How do we know this? To tell how the story has been read would be to tell one of the most interesting stories of geology. Here we can only give the briefest sketch of this wonderful chapter of the world's history. But we must know a little of how the story has been made out. We have already seen that the changes in plant and animal life point to a change from a hot climate, through a temperate, at last to arctic cold. Again, over the greater part of Northern England the rocks of the various geological periods are buried under sheets of tough clay, called boulder clay, for it is studded with boulders large and small, like raisins in a plum pudding. No flowing water forms such a deposit, but it is found to be just like the mass of clay with stones under the great glaciers and ice sheets of arctic regions; and just such a boulder clay may be seen extending from the lower end of glaciers in Spitzbergen, when the glacier has temporarily retreated in a succession of warm summers.
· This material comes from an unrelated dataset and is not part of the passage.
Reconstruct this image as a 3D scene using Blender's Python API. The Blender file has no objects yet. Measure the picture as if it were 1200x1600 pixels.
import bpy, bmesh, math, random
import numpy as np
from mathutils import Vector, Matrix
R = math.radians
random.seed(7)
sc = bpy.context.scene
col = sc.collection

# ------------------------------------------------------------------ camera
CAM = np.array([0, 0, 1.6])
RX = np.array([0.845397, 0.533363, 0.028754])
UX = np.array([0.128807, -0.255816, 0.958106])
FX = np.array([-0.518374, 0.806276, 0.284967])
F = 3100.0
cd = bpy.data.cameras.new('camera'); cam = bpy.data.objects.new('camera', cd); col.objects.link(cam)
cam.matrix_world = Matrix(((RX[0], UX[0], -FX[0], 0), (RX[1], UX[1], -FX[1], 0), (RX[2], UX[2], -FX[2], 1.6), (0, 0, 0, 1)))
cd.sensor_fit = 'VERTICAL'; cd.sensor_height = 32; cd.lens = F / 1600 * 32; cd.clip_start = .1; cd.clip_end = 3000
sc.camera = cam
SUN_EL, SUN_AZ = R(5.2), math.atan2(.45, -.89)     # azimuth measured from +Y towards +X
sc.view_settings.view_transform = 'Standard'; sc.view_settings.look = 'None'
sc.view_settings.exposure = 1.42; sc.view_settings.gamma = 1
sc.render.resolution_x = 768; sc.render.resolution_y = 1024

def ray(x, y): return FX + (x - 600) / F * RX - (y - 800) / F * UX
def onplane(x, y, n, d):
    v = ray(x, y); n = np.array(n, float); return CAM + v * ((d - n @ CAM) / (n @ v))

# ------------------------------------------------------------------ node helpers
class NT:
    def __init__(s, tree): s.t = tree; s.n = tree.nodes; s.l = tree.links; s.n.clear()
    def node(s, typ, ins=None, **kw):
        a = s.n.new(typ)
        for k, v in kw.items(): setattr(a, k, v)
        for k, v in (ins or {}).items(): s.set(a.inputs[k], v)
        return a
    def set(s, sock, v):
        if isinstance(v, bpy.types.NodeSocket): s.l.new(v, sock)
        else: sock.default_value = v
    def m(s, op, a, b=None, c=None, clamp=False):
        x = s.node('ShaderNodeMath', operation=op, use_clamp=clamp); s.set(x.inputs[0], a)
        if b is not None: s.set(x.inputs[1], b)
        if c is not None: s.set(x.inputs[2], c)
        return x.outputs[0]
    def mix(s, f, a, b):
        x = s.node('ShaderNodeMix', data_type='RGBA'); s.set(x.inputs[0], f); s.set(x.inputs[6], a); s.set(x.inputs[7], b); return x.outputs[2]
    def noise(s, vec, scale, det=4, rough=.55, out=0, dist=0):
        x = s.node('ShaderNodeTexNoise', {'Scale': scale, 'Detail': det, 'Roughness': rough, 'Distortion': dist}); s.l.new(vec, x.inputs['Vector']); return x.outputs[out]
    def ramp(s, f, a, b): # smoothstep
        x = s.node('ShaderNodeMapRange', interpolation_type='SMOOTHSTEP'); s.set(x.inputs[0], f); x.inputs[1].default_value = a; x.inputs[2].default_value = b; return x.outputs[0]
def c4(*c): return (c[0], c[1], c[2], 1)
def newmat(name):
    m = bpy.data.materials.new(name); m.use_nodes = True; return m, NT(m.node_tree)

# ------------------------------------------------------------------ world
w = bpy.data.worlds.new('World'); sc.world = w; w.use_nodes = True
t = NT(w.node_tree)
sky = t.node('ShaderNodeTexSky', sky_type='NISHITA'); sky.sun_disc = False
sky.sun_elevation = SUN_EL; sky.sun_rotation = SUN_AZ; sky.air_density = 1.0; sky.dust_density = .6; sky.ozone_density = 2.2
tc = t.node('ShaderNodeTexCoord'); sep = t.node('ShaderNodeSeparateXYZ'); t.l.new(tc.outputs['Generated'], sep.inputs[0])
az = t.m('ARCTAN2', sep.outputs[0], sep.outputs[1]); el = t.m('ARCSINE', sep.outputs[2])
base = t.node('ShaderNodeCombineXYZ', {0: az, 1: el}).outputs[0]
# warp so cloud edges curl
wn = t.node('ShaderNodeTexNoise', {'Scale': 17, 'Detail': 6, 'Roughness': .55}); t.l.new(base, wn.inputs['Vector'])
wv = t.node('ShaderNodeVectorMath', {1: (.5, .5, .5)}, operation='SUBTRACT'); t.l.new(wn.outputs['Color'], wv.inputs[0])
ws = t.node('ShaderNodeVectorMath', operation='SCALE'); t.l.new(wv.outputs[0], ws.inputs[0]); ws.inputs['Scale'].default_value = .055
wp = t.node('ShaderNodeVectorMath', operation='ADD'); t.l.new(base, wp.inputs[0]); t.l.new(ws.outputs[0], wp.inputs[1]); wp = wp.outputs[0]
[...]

The stones in our boulder clay are polished and scratched in a way glaciers are known to polish and scratch the stones they carry along, and rub against the rocks and other stones. The rock over which the glacier moves is similarly scratched and polished, and just such scratching and polishing is found on the rocks in Wales and the Lake District. Again, we find rocks carried over hill and dale and right across valleys, it may be half across England. We can trace for great distances the lines of fragments of some peculiar rock, as the granite of Shap in Westmorland; and even rocks from Norway have been carried across the North Sea, and left in East Anglia. This will just give an idea how we know of this strange chapter in the history of our land. For, by this time it was our land—England—much as we know it to-day; though at times the whole stood higher above sea level, so that the beds of the Channel and the North Sea were dry land. But, apart from variation of level, the geography was in the main as now.